Recorded data:

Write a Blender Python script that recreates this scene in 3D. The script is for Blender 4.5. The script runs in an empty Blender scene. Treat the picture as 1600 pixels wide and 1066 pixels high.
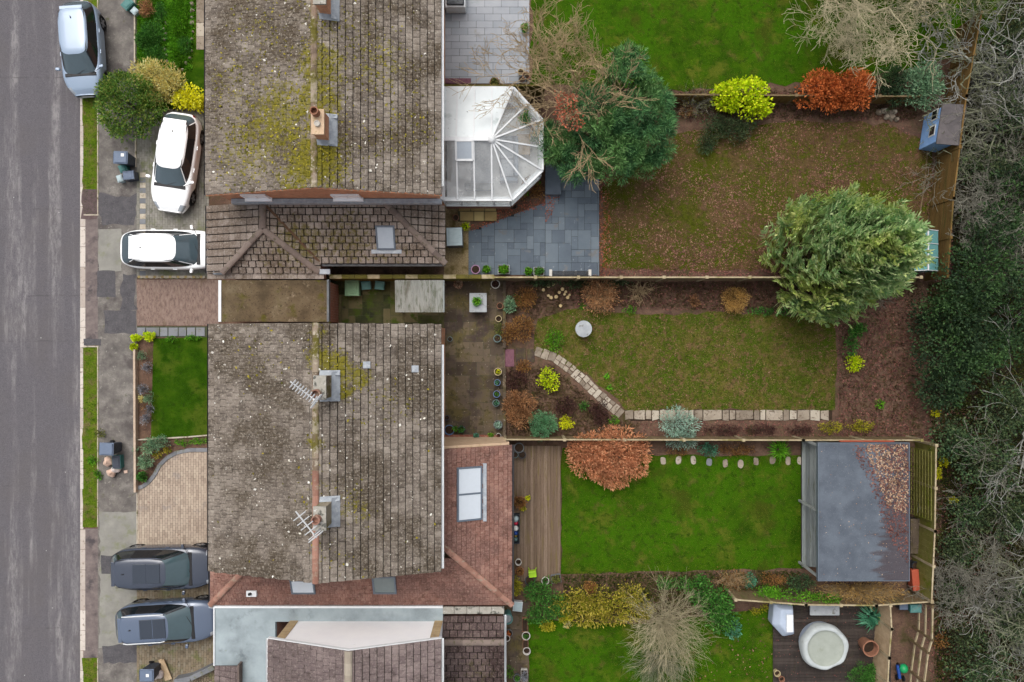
import bpy, math, random
import numpy as np
from mathutils import Vector, Matrix

# ------------------------------------------------------------------ camera, sky, sun, exposure
H = 35.5          # flying height of the camera over the gardens (m)
F = 1244.0        # focal length in pixels of the 1600 px wide photograph (28 mm equivalent)
scene = bpy.context.scene
COL = scene.collection
cam_d = bpy.data.cameras.new('camera')
cam_d.sensor_width = 36.0
cam_d.lens = 36.0 * F / 1600.0
cam_d.clip_start = 0.5
cam_d.clip_end = 2000
cam = bpy.data.objects.new('camera', cam_d)
COL.objects.link(cam)
cam.location = (0, 0, H)
cam.rotation_euler = (0, 0, 0)
scene.camera = cam

SUN_EL, SUN_AZ = math.radians(62), math.radians(338)      # azimuth measured from +Y towards +X
world = bpy.data.worlds.new('World')
scene.world = world
world.use_nodes = True
wn = world.node_tree
wn.nodes.clear()
sky = wn.nodes.new('ShaderNodeTexSky')
sky.sky_type = 'NISHITA'
sky.sun_disc = False
sky.sun_elevation = SUN_EL
sky.sun_rotation = SUN_AZ
sky.air_density = 1.0
sky.dust_density = 6.0
sky.ozone_density = 1.0
hsv = wn.nodes.new('ShaderNodeHueSaturation')       # a cloud layer greys the blue out of the sky
hsv.inputs['Saturation'].default_value = 0.30
bg = wn.nodes.new('ShaderNodeBackground')
bg.inputs['Strength'].default_value = 0.15
wo = wn.nodes.new('ShaderNodeOutputWorld')
wn.links.new(sky.outputs[0], hsv.inputs['Color'])
wn.links.new(hsv.outputs[0], bg.inputs[0])
wn.links.new(bg.outputs[0], wo.inputs[0])

sun_d = bpy.data.lights.new('sun', 'SUN')
sun_d.energy = 1.0
sun_d.angle = math.radians(45)
sun_d.color = (1.0, 0.97, 0.93)
sun = bpy.data.objects.new('sun', sun_d)
COL.objects.link(sun)
sd = Vector((math.sin(SUN_AZ) * math.cos(SUN_EL), math.cos(SUN_AZ) * math.cos(SUN_EL), math.sin(SUN_EL)))
sun.rotation_euler = sd.to_track_quat('Z', 'Y').to_euler()
sun.location = (0, 0, 60)

scene.view_settings.view_transform = 'Standard'
scene.view_settings.look = 'None'
scene.view_settings.gamma = 1.0
scene.view_settings.exposure = 0.4
scene.cycles.use_denoising = True
scene.cycles.max_bounces = 3
scene.cycles.diffuse_bounces = 2
scene.cycles.use_adaptive_sampling = True
scene.cycles.adaptive_threshold = 0.03
scene.cycles.transparent_max_bounces = 8

# ------------------------------------------------------------------ small helpers
KEXP = 1.25
def C(r, g, b, k=None):
    f = lambda v: ((v / 255 + .055) / 1.055) ** 2.4 if v > 10 else v / 255 / 12.92
    k = k or KEXP
    return (min(.86, f(r) / k), min(.86, f(g) / k), min(.86, f(b) / k), 1)

def W(px, py, z=0.0):
    s = (H - z) / F
    return ((px - 800) * s, (533 - py) * s, z)
def WX(px, z=0.0): return (px - 800) * (H - z) / F
def WY(py, z=0.0): return (533 - py) * (H - z) / F
def M_(n, z=0.0): return n * (H - z) / F           # pixels -> metres at height z
def PG(pts, z=0.0): return [W(x, y, z)[:2] for x, y in pts]

def link(o):
    COL.objects.link(o)
    return o
def tag(o, label=None, cat=None, group=None, kind=None):
    if label: o['label'] = label
    if cat: o['category'] = cat
    if group: o['group'] = group
    if kind: o['kind'] = kind
    return o
def thing(name, label, cat, loc=(0, 0, 0), rz=0.0, group=None):
    o = link(bpy.data.objects.new(name, None))
    o.empty_display_size = .2
    o.location = loc
    o.rotation_euler = (0, 0, rz)
    return tag(o, label, cat, group)
def wloc(o):
    v = Vector((0, 0, 0))
    while o is not None:
        v += Vector(o.location)
        o = o.parent
    return v
def new_obj(name, me, mat, parent=None, local=False, smooth=False, kind=None):
    if mat is not None and len(me.materials) == 0:
        me.materials.append(mat)
    o = link(bpy.data.objects.new(name, me))
    if parent is not None:
        o.parent = parent
        if not local:
            o.location = -wloc(parent)
    if smooth:
        me.polygons.foreach_set('use_smooth', [True] * len(me.polygons))
    if kind: o['kind'] = kind
    return o

def np_mesh(name, V, Fc):
    """V (N,3) array, Fc (M,k) int array with one k"""
    V = np.asarray(V, dtype=np.float32); Fc = np.asarray(Fc, dtype=np.int32)
    me = bpy.data.meshes.new(name)
    m, k = Fc.shape
    me.vertices.add(len(V)); me.vertices.foreach_set('co', V.ravel())
    me.loops.add(m * k); me.loops.foreach_set('vertex_index', Fc.ravel())
    me.polygons.add(m)
    me.polygons.foreach_set('loop_start', np.arange(0, m * k, k, dtype=np.int32))
    me.update(calc_edges=True)
    return me

class MB:
    def __init__(s): s.v = []; s.f = []
    def add(s, vs, fs):
        n = len(s.v); s.v += [tuple(p) for p in vs]; s.f += [tuple(i + n for i in f) for f in fs]; return s
    def box(s, x0, y0, z0, x1, y1, z1):
        x0, x1 = min(x0, x1), max(x0, x1); y0, y1 = min(y0, y1), max(y0, y1)
        return s.add([(x0,y0,z0),(x1,y0,z0),(x1,y1,z0),(x0,y1,z0),(x0,y0,z1),(x1,y0,z1),(x1,y1,z1),(x0,y1,z1)],
                     [(0,3,2,1),(4,5,6,7),(0,1,5,4),(1,2,6,5),(2,3,7,6),(3,0,4,7)])
    def obox(s, c, dx, dy, z0, z1, a=0.0, taper=1.0):
        ca, sa = math.cos(a), math.sin(a)
        vs = []
        for z, t in ((z0, taper), (z1, 1.0)):
            for ux, uy in ((-1,-1),(1,-1),(1,1),(-1,1)):
                x, y = ux * dx / 2 * t, uy * dy / 2 * t
                vs.append((c[0] + x*ca - y*sa, c[1] + x*sa + y*ca, z))
        return s.add(vs, [(0,3,2,1),(4,5,6,7),(0,1,5,4),(1,2,6,5),(2,3,7,6),(3,0,4,7)])
    def bar(s, p, q, w, h):
        """a rectangular bar from p to q (w sideways, h along up)"""
        p, q = Vector(p), Vector(q)
        d = (q - p).normalized()
        side = d.cross(Vector((0, 0, 1)))
        if side.length < 1e-4: side = Vector((1, 0, 0))
        side.normalize(); up = side.cross(d).normalized()
        vs = []
        for c in (p, q):
            for a, b in ((-1,-1),(1,-1),(1,1),(-1,1)):
                vs.append(c + side * (a*w/2) + up * (b*h/2))
        return s.add(vs, [(0,3,2,1),(4,5,6,7),(0,1,5,4),(1,2,6,5),(2,3,7,6),(3,0,4,7)])
    def prism(s, poly, z0, z1):
        n = len(poly)
        area = sum(poly[i][0]*poly[(i+1)%n][1] - poly[(i+1)%n][0]*poly[i][1] for i in range(n))
        if area < 0: poly = poly[::-1]
        f0 = (lambda x, y: z0) if not callable(z0) else z0
        f1 = (lambda x, y: z1) if not callable(z1) else z1
        vs = [(x, y, f0(x, y)) for x, y in poly] + [(x, y, f1(x, y)) for x, y in poly]
        fs = [tuple(range(n-1, -1, -1)), tuple(range(n, 2*n))] + [(i, (i+1)%n, n+(i+1)%n, n+i) for i in range(n)]
        return s.add(vs, fs)
    def poly3(s, pts):
        return s.add(pts, [tuple(range(len(pts)))])
    def tube(s, pts, rad, n=8, cap=True):
        pts = [Vector(p) for p in pts]
        if not hasattr(rad, '__len__'): rad = [rad] * len(pts)
        base = len(s.v)
        up = Vector((0, 0, 1))
        for i, p in enumerate(pts):
            d = (pts[min(i+1, len(pts)-1)] - pts[max(i-1, 0)]).normalized()
            a = d.cross(up if abs(d.z) < .9 else Vector((1, 0, 0))).normalized()
            b = d.cross(a).normalized()
            for k in range(n):
                t = 2*math.pi*k/n
                s.v.append(tuple(p + (a*math.cos(t) + b*math.sin(t)) * rad[i]))
        for i in range(len(pts)-1):
            for k in range(n):
                s.f.append((base+i*n+k, base+i*n+(k+1)%n, base+(i+1)*n+(k+1)%n, base+(i+1)*n+k))
        if cap:
            s.f.append(tuple(base+k for k in range(n))); m = base+(len(pts)-1)*n
            s.f.append(tuple(m+k for k in range(n-1, -1, -1)))
        return s
    def lathe(s, c, prof, n=18, wob=0.0, seed=0, close=True):
        """prof list of (r, z) from the bottom outside to the inside"""
        rs = np.random.RandomState(seed)
        w = 1 + wob * rs.uniform(-1, 1, n)
        base = len(s.v)
        for r, z in prof:
            for k in range(n):
                t = 2*math.pi*k/n
                s.v.append((c[0] + r*w[k]*math.cos(t), c[1] + r*w[k]*math.sin(t), c[2] + z))
        for i in range(len(prof)-1):
            for k in range(n):
                s.f.append((base+i*n+k, base+i*n+(k+1)%n, base+(i+1)*n+(k+1)%n, base+(i+1)*n+k))
        if close:
            m = base + (len(prof)-1)*n
            s.f.append(tuple(m+k for k in range(n)))
            s.f.append(tuple(base+k for k in range(n-1, -1, -1)))
        return s
    def build(s, name, mat, parent=None, local=False, smooth=False, kind=None, bevel=0):
        me = bpy.data.meshes.new(name)
        me.from_pydata(s.v, [], s.f)
        me.update()
        o = new_obj(name, me, mat, parent, local, smooth, kind)
        if bevel:
            b = o.modifiers.new('bevel', 'BEVEL'); b.width = bevel; b.segments = 2; b.limit_method = 'ANGLE'
        return o

# ------------------------------------------------------------------ procedural materials
class NT:
    def __init__(s, name):
        s.mat = bpy.data.materials.new(name); s.mat.use_nodes = True
        s.t = s.mat.node_tree; s.n = s.t.nodes; s.l = s.t.links
        s.b = s.n['Principled BSDF']; s.out = s.n['Material Output']
        s._pos = None
    def node(s, t, **k):
        n = s.n.new(t)
        for a, b in k.items(): setattr(n, a, b)
        return n
    def set(s, sock, v):
        if isinstance(v, bpy.types.NodeSocket): s.l.new(v, sock)
        else: sock.default_value = v
    def geo(s):
        if not s._pos: s._pos = s.node('ShaderNodeNewGeometry')
        return s._pos
    def pos(s): return s.geo().outputs['Position']
    def island(s): return s.geo().outputs['Random Per Island']
    def orand(s): return s.node('ShaderNodeObjectInfo').outputs['Random']
    def objco(s): return s.node('ShaderNodeTexCoord').outputs['Object']
    def mapping(s, v, scale=(1,1,1), rot=(0,0,0), loc=(0,0,0)):
        m = s.node('ShaderNodeMapping'); s.l.new(v, m.inputs[0])
        m.inputs['Scale'].default_value = scale; m.inputs['Rotation'].default_value = rot; m.inputs['Location'].default_value = loc
        return m.outputs[0]
    def noise(s, scale, detail=4, rough=.6, vec=None, dist=0.0):
        n = s.node('ShaderNodeTexNoise')
        s.l.new(vec if vec is not None else s.pos(), n.inputs['Vector'])
        n.inputs['Scale'].default_value = scale; n.inputs['Detail'].default_value = detail
        n.inputs['Roughness'].default_value = rough; n.inputs['Distortion'].default_value = dist
        return n.outputs[0]
    def vor(s, scale, vec=None, feature='F1'):
        n = s.node('ShaderNodeTexVoronoi', feature=feature)
        s.l.new(vec if vec is not None else s.pos(), n.inputs['Vector'])
        n.inputs['Scale'].default_value = scale
        return n.outputs['Distance'], n.outputs['Color']
    def math(s, op, a, b=0.0, clamp=False):
        n = s.node('ShaderNodeMath', operation=op, use_clamp=clamp)
        s.set(n.inputs[0], a); s.set(n.inputs[1], b)
        return n.outputs[0]
    def rng(s, v, a, b, c=0.0, d=1.0, smooth=True):
        n = s.node('ShaderNodeMapRange', interpolation_type='SMOOTHSTEP' if smooth else 'LINEAR')
        s.set(n.inputs[0], v)
        for i, q in enumerate((a, b, c, d)): n.inputs[1+i].default_value = q
        return n.outputs[0]
    def ramp(s, fac, stops):
        n = s.node('ShaderNodeValToRGB'); e = n.color_ramp.elements
        s.l.new(fac, n.inputs[0])
        if len(stops[0]) != 2 or not hasattr(stops[0][1], '__len__'):
            stops = [(i/(len(stops)-1), c) for i, c in enumerate(stops)]
        while len(e) < len(stops): e.new(.5)
        for i, (p, c) in enumerate(stops): e[i].position = p; e[i].color = c
        return n.outputs[0]
    def mix(s, fac, a, b, blend='MIX'):
        n = s.node('ShaderNodeMix', data_type='RGBA', blend_type=blend)
        s.set(n.inputs['Factor'], fac); s.set(n.inputs[6], a); s.set(n.inputs[7], b)
        return n.outputs[2]
    def blob(s, blobs, edge=1.0):
        """0..1 mask: union of soft discs (X, Y, r) in the world"""
        sep = s.node('ShaderNodeSeparateXYZ'); s.l.new(s.pos(), sep.inputs[0])
        com = s.node('ShaderNodeCombineXYZ'); s.l.new(sep.outputs[0], com.inputs[0]); s.l.new(sep.outputs[1], com.inputs[1])
        acc = None
        for b in blobs:
            x, y, r = b[:3]
            d = s.node('ShaderNodeVectorMath', operation='DISTANCE'); s.l.new(com.outputs[0], d.inputs[0]); d.inputs[1].default_value = (x, y, 0)
            m = s.rng(d.outputs['Value'], r*(1+.3*edge), r*(1-.7*edge), 0.0, b[3] if len(b) > 3 else 1.0)
            acc = m if acc is None else s.math('MAXIMUM', acc, m)
        return acc
    def bump(s, h, strength=.3, dist=.02):
        n = s.node('ShaderNodeBump'); s.set(n.inputs['Height'], h)
        n.inputs['Strength'].default_value = strength; n.inputs['Distance'].default_value = dist
        s.l.new(n.outputs[0], s.b.inputs['Normal'])
    def fin(s, col, rough=.85, spec=.25, metal=0.0, coat=0.0):
        s.set(s.b.inputs['Base Color'], col); s.set(s.b.inputs['Roughness'], rough)
        s.set(s.b.inputs['Specular IOR Level'], spec); s.set(s.b.inputs['Metallic'], metal)
        if coat: s.b.inputs['Coat Weight'].default_value = coat; s.b.inputs['Coat Roughness'].default_value = .06
        return s.mat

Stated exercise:
Transcribe exactly, with no pictures, the lines running from the first line of the material through the line holding "scene.camera = cam".

Task result:
Write a Blender Python script that recreates this scene in 3D. The script is for Blender 4.5. The script runs in an empty Blender scene. Treat the picture as 1600 pixels wide and 1066 pixels high.
import bpy, math, random
import numpy as np
from mathutils import Vector, Matrix

# ------------------------------------------------------------------ camera, sky, sun, exposure
H = 35.5          # flying height of the camera over the gardens (m)
F = 1244.0        # focal length in pixels of the 1600 px wide photograph (28 mm equivalent)
scene = bpy.context.scene
COL = scene.collection
cam_d = bpy.data.cameras.new('camera')
cam_d.sensor_width = 36.0
cam_d.lens = 36.0 * F / 1600.0
cam_d.clip_start = 0.5
cam_d.clip_end = 2000
cam = bpy.data.objects.new('camera', cam_d)
COL.objects.link(cam)
cam.location = (0, 0, H)
cam.rotation_euler = (0, 0, 0)
scene.camera = cam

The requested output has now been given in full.